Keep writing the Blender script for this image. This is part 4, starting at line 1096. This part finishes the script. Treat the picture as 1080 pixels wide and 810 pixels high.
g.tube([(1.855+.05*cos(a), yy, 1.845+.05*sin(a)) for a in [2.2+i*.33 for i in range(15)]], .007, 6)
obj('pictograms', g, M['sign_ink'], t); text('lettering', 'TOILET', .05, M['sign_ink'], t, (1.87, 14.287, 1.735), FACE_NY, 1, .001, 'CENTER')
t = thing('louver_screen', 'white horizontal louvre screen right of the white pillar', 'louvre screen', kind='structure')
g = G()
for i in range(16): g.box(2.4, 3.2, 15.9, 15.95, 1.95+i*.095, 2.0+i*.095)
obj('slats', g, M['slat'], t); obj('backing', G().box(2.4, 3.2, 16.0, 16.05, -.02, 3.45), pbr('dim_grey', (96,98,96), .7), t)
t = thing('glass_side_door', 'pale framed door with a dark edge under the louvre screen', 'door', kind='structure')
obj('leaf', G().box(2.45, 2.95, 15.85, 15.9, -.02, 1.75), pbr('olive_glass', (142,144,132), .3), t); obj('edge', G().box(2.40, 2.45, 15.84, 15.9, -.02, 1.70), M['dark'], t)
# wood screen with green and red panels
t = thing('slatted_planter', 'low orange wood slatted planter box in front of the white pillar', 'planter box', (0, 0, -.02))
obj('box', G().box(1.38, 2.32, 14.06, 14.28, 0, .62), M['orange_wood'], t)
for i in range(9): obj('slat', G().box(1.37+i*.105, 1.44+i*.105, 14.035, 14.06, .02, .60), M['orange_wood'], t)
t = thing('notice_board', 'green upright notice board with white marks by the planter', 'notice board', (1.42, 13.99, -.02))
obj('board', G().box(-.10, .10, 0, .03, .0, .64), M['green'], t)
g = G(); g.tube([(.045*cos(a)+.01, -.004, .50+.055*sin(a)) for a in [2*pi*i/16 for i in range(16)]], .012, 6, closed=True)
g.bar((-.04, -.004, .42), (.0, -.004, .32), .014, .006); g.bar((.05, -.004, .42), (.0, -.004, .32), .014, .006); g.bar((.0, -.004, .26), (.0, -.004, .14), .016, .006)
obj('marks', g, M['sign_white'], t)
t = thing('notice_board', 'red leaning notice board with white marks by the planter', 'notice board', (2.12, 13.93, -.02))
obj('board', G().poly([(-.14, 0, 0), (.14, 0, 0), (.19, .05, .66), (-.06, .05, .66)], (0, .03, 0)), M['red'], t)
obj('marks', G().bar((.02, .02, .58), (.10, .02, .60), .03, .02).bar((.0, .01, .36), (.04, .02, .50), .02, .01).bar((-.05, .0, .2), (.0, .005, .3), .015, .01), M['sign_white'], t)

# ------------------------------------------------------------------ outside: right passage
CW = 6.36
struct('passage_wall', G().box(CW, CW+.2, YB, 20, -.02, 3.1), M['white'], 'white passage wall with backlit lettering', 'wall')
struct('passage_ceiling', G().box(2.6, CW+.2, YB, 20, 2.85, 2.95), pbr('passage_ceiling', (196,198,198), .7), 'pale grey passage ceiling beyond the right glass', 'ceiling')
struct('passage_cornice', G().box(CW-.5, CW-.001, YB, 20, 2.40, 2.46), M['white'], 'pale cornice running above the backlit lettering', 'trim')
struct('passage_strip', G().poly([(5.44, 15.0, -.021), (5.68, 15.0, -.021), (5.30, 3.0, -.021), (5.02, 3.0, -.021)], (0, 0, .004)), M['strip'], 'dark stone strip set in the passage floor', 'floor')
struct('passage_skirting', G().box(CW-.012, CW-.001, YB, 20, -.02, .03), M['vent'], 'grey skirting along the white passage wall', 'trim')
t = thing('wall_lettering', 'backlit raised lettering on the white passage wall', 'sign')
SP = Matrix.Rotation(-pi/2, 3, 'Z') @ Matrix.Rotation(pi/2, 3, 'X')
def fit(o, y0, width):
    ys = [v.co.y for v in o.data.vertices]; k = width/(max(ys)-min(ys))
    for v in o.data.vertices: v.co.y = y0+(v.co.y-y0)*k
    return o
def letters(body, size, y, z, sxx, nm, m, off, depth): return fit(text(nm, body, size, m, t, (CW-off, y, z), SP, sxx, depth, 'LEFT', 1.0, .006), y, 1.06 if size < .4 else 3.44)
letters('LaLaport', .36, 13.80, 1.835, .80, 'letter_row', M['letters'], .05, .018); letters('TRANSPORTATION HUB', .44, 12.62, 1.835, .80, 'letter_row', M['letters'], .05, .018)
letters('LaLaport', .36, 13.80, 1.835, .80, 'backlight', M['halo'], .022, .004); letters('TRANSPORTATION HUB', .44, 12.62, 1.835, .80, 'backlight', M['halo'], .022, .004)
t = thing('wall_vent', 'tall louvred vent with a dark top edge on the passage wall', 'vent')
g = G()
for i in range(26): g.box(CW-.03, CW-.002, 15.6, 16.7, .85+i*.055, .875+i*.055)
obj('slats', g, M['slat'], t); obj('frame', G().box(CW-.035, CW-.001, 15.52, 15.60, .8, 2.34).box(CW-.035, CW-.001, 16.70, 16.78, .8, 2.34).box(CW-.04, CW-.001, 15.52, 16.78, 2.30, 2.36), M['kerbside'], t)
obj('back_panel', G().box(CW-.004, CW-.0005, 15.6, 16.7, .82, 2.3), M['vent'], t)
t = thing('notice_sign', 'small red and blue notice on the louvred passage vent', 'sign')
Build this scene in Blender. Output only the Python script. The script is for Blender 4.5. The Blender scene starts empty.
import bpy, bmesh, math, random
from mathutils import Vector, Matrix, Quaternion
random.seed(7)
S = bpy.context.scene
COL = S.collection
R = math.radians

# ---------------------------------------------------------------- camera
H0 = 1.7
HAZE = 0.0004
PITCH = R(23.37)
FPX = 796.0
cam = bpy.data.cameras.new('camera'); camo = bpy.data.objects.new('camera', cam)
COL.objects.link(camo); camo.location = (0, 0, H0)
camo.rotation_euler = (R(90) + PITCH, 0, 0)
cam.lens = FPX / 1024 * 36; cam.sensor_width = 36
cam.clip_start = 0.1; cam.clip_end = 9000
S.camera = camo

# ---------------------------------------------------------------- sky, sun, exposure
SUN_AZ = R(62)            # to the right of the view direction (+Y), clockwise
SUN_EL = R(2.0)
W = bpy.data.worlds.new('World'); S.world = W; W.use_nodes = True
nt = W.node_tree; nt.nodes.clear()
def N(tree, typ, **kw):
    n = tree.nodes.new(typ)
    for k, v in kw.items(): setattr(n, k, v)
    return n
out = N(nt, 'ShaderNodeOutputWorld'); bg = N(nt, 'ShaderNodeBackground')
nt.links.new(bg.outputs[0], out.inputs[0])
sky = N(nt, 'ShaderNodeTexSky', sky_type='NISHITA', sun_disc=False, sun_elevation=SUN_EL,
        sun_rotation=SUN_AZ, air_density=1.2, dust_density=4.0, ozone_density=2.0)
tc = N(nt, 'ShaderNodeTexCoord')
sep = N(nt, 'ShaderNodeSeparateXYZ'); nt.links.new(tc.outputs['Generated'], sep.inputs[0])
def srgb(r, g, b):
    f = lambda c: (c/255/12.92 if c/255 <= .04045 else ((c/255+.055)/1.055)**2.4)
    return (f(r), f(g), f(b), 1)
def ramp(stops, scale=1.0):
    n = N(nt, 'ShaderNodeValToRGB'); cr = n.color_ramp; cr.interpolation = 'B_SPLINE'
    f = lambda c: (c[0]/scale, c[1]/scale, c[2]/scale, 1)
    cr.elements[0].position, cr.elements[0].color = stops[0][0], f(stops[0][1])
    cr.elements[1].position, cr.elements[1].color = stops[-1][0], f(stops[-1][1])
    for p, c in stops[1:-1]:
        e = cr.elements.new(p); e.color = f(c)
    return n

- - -

Your goal
Repeat word for word the stretch of lines from the one with "Build this scene" down to the one with "R = math.radians", both included.

Exercise response
Build this scene in Blender. Output only the Python script. The script is for Blender 4.5. The Blender scene starts empty.
import bpy, bmesh, math, random
from mathutils import Vector, Matrix, Quaternion
random.seed(7)
S = bpy.context.scene
COL = S.collection
R = math.radians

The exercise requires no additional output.